Abstract

AbstractIn the contemporary northern Baltic Sea area, there are two states, Finland and Estonia, in which a western Uralic language has an official status. Several Finnic minority languages are or used to be spoken in the adjacent areas in the contact zone of Baltic, Germanic and Slavic languages. Historically, the north-eastern surroundings of the Gulf of Finland reflect a gradual spread of the language area during the past millennium and especially the late Middle Ages, while more southern areas in contemporary Estonia, and its eastern neighbourhood in Russia show longer continuity of language borders. The Finnic languages were used predominantly orally until very recently, whereas written language began to affect non-standard varieties more strongly only in the 19th and 20th centuries.
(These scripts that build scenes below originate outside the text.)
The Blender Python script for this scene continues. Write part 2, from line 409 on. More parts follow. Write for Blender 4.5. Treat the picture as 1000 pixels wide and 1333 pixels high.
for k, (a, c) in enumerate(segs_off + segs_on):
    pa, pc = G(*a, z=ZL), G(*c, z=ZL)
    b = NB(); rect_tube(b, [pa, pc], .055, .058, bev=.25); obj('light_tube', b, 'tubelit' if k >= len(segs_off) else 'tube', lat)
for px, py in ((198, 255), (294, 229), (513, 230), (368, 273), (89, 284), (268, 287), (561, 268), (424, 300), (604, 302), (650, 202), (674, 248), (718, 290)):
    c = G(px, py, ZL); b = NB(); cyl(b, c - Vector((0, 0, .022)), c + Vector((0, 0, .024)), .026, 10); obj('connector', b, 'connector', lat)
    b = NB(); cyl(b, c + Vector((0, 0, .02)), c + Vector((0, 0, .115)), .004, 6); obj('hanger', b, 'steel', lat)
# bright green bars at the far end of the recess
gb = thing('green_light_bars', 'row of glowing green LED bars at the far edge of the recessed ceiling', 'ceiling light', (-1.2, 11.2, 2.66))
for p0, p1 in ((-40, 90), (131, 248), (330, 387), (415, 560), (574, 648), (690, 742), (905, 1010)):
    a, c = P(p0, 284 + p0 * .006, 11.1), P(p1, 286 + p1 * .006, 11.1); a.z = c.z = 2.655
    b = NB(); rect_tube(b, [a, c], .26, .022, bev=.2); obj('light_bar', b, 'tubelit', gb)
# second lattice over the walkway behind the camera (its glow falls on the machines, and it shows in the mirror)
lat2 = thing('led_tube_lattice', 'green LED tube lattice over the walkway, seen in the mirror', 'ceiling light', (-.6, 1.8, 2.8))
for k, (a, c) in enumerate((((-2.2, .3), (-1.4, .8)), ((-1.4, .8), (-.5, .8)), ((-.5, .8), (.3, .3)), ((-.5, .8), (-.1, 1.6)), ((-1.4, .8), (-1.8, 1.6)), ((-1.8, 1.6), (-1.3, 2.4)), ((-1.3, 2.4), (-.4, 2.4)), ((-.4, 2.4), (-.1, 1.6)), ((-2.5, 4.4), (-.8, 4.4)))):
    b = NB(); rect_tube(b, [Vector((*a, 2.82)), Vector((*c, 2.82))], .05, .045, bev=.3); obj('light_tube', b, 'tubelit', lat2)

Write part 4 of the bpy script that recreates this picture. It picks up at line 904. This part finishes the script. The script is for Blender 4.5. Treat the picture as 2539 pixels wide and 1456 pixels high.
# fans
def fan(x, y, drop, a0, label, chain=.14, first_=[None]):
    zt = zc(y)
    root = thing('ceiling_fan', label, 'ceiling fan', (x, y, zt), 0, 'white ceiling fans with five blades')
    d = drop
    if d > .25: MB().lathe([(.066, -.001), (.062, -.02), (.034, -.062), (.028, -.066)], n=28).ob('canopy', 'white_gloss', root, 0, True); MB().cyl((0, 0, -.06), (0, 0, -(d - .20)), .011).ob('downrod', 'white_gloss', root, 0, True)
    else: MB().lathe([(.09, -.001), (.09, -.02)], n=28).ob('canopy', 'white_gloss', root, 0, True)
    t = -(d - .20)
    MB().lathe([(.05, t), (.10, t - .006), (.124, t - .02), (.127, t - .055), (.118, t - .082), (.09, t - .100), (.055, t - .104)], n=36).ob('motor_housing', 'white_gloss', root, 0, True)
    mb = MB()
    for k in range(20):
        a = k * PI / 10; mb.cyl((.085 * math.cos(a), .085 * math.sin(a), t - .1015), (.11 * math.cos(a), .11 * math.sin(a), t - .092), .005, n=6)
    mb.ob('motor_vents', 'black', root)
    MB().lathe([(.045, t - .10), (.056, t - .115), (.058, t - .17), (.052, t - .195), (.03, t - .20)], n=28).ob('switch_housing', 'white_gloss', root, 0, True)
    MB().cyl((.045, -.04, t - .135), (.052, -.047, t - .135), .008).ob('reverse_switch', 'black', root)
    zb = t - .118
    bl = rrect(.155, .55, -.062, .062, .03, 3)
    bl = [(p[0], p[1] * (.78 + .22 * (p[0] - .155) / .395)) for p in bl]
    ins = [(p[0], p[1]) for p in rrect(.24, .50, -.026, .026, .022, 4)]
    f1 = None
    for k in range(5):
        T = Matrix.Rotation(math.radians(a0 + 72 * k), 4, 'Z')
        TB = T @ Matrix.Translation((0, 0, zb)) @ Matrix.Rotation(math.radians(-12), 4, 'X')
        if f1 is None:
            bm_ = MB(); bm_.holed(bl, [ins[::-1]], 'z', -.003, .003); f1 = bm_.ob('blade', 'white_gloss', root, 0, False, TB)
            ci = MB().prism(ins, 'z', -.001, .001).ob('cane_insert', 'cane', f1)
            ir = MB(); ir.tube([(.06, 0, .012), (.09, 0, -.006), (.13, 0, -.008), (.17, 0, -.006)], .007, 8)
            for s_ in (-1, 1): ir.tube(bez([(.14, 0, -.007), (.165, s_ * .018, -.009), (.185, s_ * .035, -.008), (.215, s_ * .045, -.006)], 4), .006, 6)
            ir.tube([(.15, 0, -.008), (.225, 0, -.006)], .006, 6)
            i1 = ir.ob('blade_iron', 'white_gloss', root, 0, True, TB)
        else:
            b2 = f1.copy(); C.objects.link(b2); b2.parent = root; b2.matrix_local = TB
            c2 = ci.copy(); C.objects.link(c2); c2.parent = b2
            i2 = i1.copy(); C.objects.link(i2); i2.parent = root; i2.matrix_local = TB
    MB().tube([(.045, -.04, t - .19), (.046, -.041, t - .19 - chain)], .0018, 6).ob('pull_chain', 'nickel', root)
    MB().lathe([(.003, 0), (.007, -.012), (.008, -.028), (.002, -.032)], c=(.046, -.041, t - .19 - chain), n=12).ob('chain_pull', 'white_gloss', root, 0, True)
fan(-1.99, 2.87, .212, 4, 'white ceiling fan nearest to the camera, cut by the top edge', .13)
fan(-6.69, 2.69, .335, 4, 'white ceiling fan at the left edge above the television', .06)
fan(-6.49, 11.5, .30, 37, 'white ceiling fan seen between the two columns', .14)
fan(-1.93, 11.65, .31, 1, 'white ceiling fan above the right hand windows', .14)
The diversification of the Finnic languages in the Northeastern Baltic Sea area involves both integration and disintegration of mutually closely related varieties. This article focuses on i) the variability of changes and their correlation with emerging divergence between Finnic languages, ii) local language contacts during the late Middle Ages and the Early Modern age, and iii) the rate of linguistic change. The external powers affecting the diversity between the Finnic languages include the settling of early Swedish, German and Slavic centres among or in the vicinity of Finnic communities, the policies of medieval Catholic and Orthodox church, the extension of the trading networks of the Hanseatic League, wars and conflicts between dominant political powers in the east and west, as well as the gradual establishment of political borders. I will suggest that all these factors have played a role in the rate of both lexical and grammatical change.